WASHINGTON, DC – Today, Radio Free Asia contributor and freelance Tibetan blogger Tsering Woeser was honored with the 2010 Courage in Journalism Award by the International Women’s Media Foundation at a ceremony in New York. However, Woeser, who is based in Beijing, has long been denied a passport by the Chinese government, and could not attend the ceremony held in New York’s Waldorf-Astoria Hotel to accept the award in person.

“Courage is the defining trait in Tsering Woeser’s life and work,” said Dan Southerland, Radio Free Asia’s Vice President and Executive Editor, who attended the ceremony. “If only she were here in person to receive this distinguished award and know firsthand the recognition and respect she commands among her journalistic peers.”

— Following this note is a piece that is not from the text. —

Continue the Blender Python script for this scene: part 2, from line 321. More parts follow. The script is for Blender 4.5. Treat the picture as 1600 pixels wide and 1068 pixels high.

Undeterred by threats from official quarters, living under constant police surveillance, and subject to repeated attacks on her blogs and e-mail accounts, Woeser has persevered in reporting human rights abuses in the Tibetan region. Woeser continues to publish commentary on Radio Free Asia’s website and break stories about crackdowns in Tibet on her Chinese-language blog, Invisible Tibet. Because Woeser is a banned writer in China, her website is hosted abroad.

In April 2009, The New York Times cited Woeser’s blog as one of the few reliable news outlets for those able to circumvent China’s Great Firewall. Unfortunately for Woeser, this recognition also means living with risk. Sources and friends with whom she speaks are subject to detention and interrogation.

Woeser originally was a reporter and eventually became an editor for a government-controlled Tibetan literary journal. After the publication of her best-selling book Notes on Tibet, which was banned in late 2003, Woeser was told by authorities to change her point of view in order to keep her job. She refused. Woeser then moved to Beijing and began blogging. In a 2006 interview with Radio Free Asia, Woeser said she would never stop writing.

She said, “While I was working in an office in Lhasa, I was paid well. But I never felt free, and it bothered me ... When I was fired from the job, the incident led me to the freedom to express myself in writing.”